Exercise aim: Find the string "picture" in the entries and copy each line that has it.

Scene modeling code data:
(begin)

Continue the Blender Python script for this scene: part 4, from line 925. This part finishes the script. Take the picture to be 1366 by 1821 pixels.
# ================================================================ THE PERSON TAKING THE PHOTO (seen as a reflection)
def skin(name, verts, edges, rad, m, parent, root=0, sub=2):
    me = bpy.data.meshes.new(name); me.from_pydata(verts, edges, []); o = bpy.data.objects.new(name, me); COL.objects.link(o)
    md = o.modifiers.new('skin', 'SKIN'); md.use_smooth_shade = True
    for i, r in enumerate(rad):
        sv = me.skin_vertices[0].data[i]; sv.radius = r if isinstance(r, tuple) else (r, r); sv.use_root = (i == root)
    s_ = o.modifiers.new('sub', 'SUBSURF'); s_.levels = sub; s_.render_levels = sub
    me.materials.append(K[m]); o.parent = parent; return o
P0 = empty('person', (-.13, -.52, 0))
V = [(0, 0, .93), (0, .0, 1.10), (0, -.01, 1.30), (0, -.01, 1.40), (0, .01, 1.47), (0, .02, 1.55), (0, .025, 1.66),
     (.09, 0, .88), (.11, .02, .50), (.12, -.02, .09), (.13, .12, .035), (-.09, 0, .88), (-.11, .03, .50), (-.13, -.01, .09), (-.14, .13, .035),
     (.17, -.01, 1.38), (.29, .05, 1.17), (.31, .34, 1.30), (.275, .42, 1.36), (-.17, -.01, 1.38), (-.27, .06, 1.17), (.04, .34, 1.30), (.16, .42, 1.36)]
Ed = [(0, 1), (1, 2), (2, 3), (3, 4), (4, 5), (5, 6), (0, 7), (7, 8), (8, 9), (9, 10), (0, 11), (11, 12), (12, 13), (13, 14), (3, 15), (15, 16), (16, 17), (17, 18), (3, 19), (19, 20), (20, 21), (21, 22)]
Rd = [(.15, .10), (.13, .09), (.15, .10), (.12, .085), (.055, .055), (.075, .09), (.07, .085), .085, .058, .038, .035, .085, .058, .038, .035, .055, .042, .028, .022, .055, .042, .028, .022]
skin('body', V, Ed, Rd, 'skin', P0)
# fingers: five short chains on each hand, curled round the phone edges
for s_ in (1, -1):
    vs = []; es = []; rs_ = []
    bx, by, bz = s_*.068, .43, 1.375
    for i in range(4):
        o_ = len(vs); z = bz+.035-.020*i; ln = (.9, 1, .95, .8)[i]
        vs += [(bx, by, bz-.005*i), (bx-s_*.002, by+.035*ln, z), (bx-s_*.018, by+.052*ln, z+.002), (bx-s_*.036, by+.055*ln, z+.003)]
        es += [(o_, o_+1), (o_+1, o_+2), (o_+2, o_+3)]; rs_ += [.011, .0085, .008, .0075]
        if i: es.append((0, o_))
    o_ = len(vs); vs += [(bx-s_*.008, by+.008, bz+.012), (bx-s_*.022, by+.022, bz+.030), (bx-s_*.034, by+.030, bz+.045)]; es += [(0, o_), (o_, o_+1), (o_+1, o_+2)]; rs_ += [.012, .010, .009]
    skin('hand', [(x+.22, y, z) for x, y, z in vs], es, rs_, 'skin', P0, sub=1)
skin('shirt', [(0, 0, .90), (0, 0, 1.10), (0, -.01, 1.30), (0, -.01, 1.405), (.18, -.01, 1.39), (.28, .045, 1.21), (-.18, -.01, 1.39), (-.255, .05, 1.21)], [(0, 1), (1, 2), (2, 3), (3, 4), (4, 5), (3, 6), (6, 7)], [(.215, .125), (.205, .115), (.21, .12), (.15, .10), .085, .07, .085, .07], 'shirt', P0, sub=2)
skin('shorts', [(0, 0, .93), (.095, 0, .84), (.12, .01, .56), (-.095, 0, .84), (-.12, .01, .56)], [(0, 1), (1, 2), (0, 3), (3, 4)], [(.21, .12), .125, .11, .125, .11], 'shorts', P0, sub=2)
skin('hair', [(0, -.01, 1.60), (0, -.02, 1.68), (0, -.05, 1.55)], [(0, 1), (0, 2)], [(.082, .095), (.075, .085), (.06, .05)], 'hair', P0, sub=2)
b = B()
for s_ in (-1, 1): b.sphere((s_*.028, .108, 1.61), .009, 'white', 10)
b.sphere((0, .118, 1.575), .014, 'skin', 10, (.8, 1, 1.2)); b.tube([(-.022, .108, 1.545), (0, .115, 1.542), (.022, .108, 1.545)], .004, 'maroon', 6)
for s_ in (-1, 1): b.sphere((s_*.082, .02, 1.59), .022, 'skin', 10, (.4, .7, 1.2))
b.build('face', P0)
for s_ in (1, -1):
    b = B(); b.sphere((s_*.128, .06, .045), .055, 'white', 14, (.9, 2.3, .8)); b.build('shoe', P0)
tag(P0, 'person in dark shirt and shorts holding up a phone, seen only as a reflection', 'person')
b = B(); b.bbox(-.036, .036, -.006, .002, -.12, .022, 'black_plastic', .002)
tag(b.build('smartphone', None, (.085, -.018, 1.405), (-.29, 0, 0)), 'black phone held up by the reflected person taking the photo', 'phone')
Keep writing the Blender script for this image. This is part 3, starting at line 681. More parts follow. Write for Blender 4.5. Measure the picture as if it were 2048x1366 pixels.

(end)

Exercise output:
Continue the Blender Python script for this scene: part 4, from line 925. This part finishes the script. Take the picture to be 1366 by 1821 pixels.
Keep writing the Blender script for this image. This is part 3, starting at line 681. More parts follow. Write for Blender 4.5. Measure the picture as if it were 2048x1366 pixels.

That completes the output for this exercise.